Hi Folks.
Can anyone confirm of the current batch of Zero-WH are being shipped running at 700MHz, instead of the quoted 1GHz? The Standard Zero v1.3 are indeed running at 1GHz, but when I use the same benchmark software on the WH, it’s coming in at an equivalent of around 700MHz in comparison.
Anyone else found this? Is there perhaps one batch going out that’s not been overclocked as per the website?
Thanks, Mark.
Sorry for the delayed response. Did you get any feedback about this from other channels?
I suspect you could have a Pi Zero which hasn’t had the one-time-programming flash executed correctly. This happens from time to time and prevents the firmware from detecting which Pi version it’s running on, thus failing to apply the overclock. I believe the only fix is a replacement.
Hi. Thanks. The issue seems to be that all the Zero-W default to 700Mhz, unless specifically told in the config file to run at 1000. The application we’re using is a bare bones system that boots the firmware blob, then runs some custom code to act as a second processor in a vintage computer system, so it’s not using a regular Linux (etc) boot.

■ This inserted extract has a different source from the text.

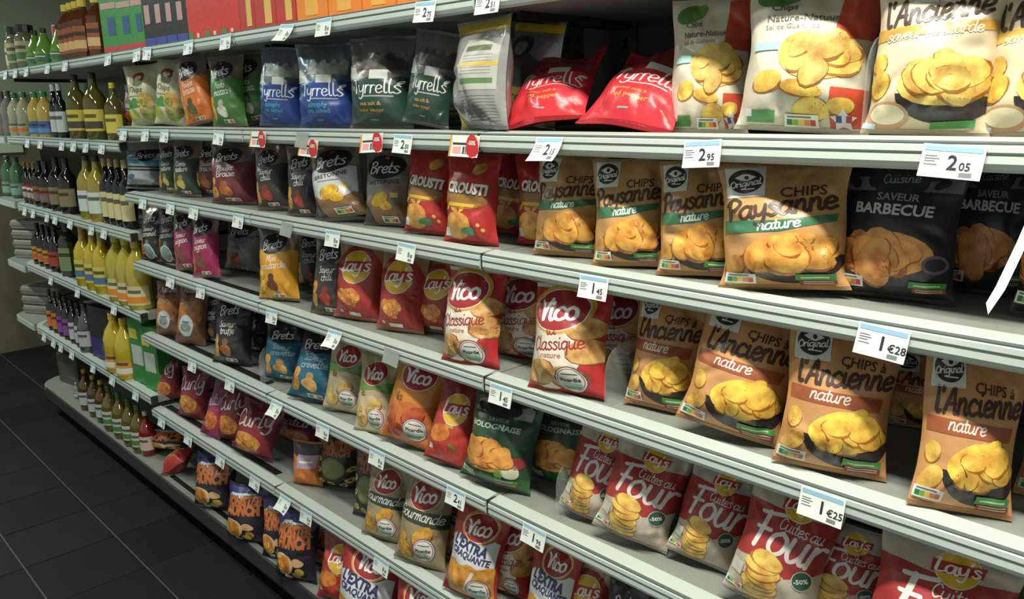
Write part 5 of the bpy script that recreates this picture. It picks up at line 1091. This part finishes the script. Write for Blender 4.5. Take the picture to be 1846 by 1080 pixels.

If we use the earlier firmware blob that we use with the Zero V1.3, and try and set the Zero-W to 1000Mhz, it won’t boot at all, we need to use the later blob, however this takes longer to initialise, causing issues in our application.
I think it’s something we’ll have to deal with in our software, it doesn’t appear to be bug as such, just that the Ws seem to need to be told to run at 1000, whereas the V1.3s do it automatically.
Thanks, Mark.
Oooh, glad it’s not a hardware issue! There’s a lot of these vintage computer coprocessor projects happening, really cool stuff!
I’ve heard tell of a project that uses the Pi to sniff the address/data lines on an expansion port, and build up a copy of the internal system state from which it can generate a beautifully clean, upscaled HDMI output.